All quotes Some Do not, Part I, Chp. 7
And yes, it’s like sssnakeling says: i really enjoy the read-along! ((I’d like to say one thing, I’m a non-native speaker, I haven’t written longish texts in English for ages, please ignore strange grammatical structures, wrong words etc. They’re just my humble thoughts.))
I am participating in nonmodernist’s Parade’s End read-along as best I can. This week, I managed to keep up with the read-along schedule, finishing section 5 of part 1 of Some Do Not… If you haven’t gotten through this part of the book, some of what I say below contains spoilers.
The things that interest me in this book are probably a bit atypical. I spend my life talking about sex and especially about how gender role stereotypes impact people’s ability to express their authentic sexual selves. So, what stood out to me while reading this first part of the book is the contrast between Sylvia, Valentine and how their sexuality is portrayed.
I guess we’re not supposed to like Sylvia. She’s seen by other characters as cruel and indolent. It’s revealed that she had an affair with a married man, got pregnant, and conveniently married Tietjens, who is (likely) not the father of her child. She then left Tietjens to have an affair with another man until she got bored and decided to return to him.
Typically, any woman who displays this type of sexual agency in literature will come to a bad end. She’s always portrayed as a whore, as selfish, and as deserving of whatever punishment is enacted upon her by other characters. Because I’m so tired of slut-shaming in real life, I really hope that Sylvia prevails. I wish she could fuck her way across Europe with no repercussions.

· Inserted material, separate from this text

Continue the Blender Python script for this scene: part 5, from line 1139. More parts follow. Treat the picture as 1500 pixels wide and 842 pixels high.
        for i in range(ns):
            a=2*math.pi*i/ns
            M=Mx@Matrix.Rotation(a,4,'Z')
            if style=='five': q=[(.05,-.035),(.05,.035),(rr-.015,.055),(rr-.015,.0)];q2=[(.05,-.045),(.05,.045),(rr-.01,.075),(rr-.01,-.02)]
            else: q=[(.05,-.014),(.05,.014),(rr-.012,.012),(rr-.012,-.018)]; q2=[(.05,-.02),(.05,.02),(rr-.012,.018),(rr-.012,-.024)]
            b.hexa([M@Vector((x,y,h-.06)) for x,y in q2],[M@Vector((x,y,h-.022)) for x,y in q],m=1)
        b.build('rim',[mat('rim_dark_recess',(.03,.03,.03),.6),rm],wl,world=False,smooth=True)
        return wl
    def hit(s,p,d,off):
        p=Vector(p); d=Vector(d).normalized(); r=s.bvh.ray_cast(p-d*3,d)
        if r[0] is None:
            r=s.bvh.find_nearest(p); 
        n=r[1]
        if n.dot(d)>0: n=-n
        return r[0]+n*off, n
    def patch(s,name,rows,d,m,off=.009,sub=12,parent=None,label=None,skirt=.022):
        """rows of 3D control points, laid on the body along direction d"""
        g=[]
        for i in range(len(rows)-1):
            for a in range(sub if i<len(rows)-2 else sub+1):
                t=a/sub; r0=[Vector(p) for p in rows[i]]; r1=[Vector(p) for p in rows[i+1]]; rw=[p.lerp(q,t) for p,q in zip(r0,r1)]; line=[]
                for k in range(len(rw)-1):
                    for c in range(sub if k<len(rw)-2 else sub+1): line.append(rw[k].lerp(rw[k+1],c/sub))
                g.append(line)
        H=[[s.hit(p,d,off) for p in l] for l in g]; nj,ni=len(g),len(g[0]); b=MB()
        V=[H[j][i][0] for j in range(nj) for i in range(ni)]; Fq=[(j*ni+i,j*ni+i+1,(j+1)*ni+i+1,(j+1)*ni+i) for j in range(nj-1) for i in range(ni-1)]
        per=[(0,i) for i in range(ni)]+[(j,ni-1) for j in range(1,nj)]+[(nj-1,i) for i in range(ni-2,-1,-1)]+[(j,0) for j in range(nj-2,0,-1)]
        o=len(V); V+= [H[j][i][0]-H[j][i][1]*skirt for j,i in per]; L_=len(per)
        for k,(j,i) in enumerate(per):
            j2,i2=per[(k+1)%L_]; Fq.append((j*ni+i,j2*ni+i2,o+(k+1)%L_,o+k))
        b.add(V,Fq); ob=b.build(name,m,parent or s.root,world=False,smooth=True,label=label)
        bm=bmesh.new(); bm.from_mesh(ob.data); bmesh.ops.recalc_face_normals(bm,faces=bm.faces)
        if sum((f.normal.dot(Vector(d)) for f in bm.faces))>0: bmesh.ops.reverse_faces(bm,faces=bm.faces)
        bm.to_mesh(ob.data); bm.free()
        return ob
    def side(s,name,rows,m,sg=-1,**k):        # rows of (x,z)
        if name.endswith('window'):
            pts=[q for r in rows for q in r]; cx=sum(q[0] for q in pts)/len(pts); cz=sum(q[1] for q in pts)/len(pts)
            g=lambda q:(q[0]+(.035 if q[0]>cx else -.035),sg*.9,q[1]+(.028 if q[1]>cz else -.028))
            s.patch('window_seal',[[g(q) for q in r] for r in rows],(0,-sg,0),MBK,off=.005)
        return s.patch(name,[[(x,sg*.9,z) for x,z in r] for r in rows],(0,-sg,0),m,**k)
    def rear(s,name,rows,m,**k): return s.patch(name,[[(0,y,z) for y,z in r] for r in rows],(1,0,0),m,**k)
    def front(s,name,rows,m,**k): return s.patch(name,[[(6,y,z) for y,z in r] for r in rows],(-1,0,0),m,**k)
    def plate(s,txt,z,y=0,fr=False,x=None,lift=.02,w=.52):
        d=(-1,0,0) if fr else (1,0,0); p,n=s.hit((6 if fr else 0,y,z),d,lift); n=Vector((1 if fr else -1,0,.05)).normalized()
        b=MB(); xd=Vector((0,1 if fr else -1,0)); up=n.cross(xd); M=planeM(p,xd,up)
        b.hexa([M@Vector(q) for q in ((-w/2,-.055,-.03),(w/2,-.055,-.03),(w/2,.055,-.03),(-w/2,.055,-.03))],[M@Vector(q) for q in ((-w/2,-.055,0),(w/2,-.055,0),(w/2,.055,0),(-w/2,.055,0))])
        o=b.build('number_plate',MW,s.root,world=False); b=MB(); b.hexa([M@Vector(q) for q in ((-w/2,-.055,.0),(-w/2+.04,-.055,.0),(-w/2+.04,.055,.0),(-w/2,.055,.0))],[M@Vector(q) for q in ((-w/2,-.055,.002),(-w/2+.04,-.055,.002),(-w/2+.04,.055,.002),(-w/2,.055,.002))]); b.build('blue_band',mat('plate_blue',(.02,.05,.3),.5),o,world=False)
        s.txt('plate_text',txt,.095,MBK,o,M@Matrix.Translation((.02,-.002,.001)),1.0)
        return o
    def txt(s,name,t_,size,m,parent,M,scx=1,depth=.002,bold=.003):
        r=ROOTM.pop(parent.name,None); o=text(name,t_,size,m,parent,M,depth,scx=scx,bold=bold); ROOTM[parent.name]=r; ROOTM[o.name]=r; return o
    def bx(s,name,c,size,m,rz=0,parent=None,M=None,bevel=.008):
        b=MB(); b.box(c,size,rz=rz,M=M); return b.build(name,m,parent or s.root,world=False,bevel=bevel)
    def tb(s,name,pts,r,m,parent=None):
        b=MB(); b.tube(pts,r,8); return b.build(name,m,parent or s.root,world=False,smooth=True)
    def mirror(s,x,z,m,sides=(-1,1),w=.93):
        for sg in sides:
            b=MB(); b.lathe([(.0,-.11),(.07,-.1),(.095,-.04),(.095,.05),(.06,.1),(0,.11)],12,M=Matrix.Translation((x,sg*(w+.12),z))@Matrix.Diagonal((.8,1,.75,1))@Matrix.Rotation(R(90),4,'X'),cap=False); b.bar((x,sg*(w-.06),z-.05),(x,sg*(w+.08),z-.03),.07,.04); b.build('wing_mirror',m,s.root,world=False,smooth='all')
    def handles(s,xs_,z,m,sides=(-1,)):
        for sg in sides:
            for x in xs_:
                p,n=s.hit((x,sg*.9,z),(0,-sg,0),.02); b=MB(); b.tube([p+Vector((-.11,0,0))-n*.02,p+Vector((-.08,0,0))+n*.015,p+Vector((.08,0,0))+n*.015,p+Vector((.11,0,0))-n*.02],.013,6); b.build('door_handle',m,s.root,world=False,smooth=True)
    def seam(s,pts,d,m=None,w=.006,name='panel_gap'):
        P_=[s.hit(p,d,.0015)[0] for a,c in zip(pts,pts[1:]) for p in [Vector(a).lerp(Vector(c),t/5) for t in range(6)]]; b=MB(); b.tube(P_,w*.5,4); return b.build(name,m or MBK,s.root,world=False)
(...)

Valentine, on the other hand, is a feisty suffragette who is described as chaste and virginal — the opposite of Sylvia. Of course, I love feisty suffragettes, and I don’t really want to pit these two female characters against each other in some kind of battle for Tietjens. I laughed when I saw that other read-along members were tagging Team Sylvia or Team Valentine, but was also kind of sad that we would instinctually set women up as rivals or competitors rather than simply being glad that there were two interesting female characters to explore.
Both Sylvia and Valentine challenge conventional ideas about femininity in different ways, so I’m really interested to see how these characters develop.
I’m glad Laura wrote up some thoughts about female stereotypes at work in Parade’s End. I find that I spend so much time thinking about what would make interesting research material, or parsing Ford’s somewhat unique narrative style, that Idon’t pay a lot of attention to the gender dynamics at play. This is really unlike me,* and I’m starting to see that I’ve been ignoring some important stuff on the pages.
I also appreciate that she called out the female competition thing without directly attacking anyone about it. I think the hashtags began as a joke — I certainly encouraged them as a humorous way to get conversation flowing — but I do agree with her that it isn’t really fair to set them up as rivals or competitors only.
I haven’t read enough yet to know if Ford is specifically asking us to choose sides — though as with any love triangle-type plot, I’m sure there’s an element of that. Personally, I enjoy both characters thus far for different reasons, and I too am excited to see how they develop.
(*Full disclosure: I’m currently writing a thesis on misogyny and punishment in literary criticism, inspired specifically by the nauseating tendency of readers to deride and abuse female characters, in this case social climbers. I guess maybe I look for it so much in the course of my regular work that I’ve been unconsciously ignoring it here.)